Survey Finds the Sunday Blues Start Shortly After 4 p.m.

Don't let the Sunday blues ruin your weekend.

Gary Dudakby Gary Dudak

It’s mid-afternoon on Sunday and your mind is starting to switch gears. You’re no longer in blissful weekend mode, because you just realized that the weekend is almost over and you have a lot to worry about for the upcoming work week. The “Sunday blues,” as they are called, include feelings of depression, anxiety and dread, and start around 4:13 p.m. for the average person, according to The (U.K.) Telegraph.

Although the report is based on a hotel chain’s poll of 2,000 British adults, it is safe to say the results would be very similar in America. Combine this with the fact that many people polled also claim to be bored on the weekends, and you have a big ol’ blues bomb waiting to go off.

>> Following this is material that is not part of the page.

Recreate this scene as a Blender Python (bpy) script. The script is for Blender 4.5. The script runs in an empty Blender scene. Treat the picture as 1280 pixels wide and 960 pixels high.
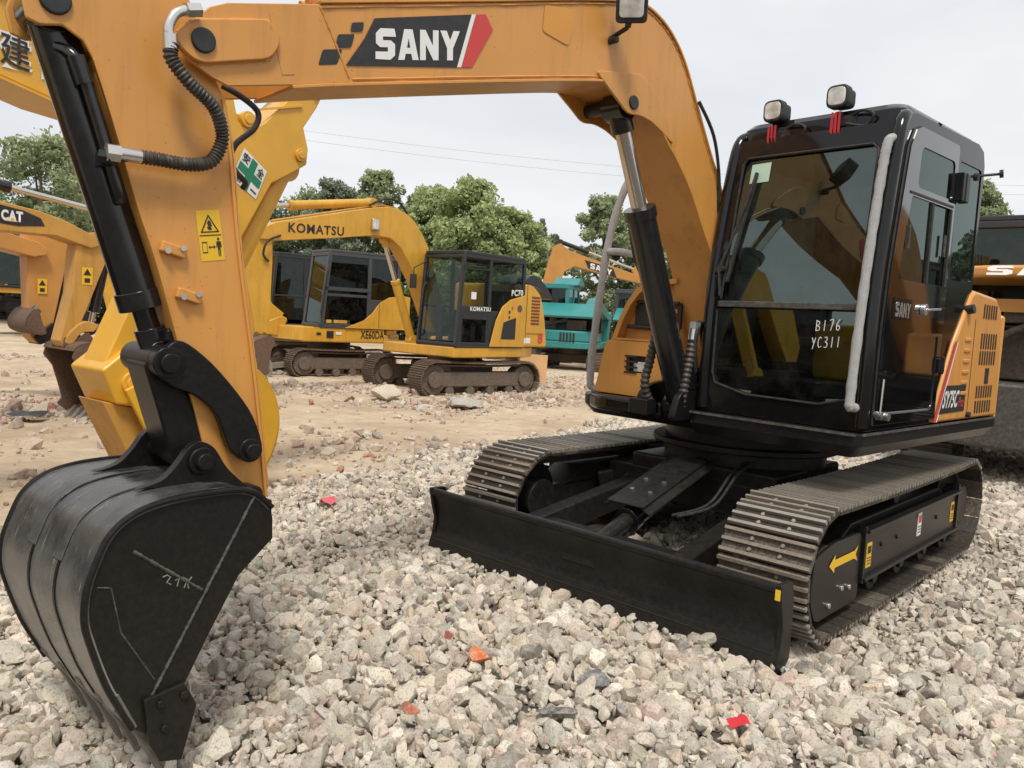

In order to counter this, psychologists suggest keeping a busy schedule, exercising and hanging out with other people on Sundays. Being that Sunday night is a great time for television shows, group viewings with friends could be a good option.

Other interesting stats from the survey were that nearly 75 percent of those polled said they often don’t leave their house on Sundays, 46 percent said they don’t talk to anyone on the phone, and 44 percent said they are jealous of their colleagues’ weekends. And a study in 2010 found that the recession has only made people’s fear of returning to work on Mondays even worse.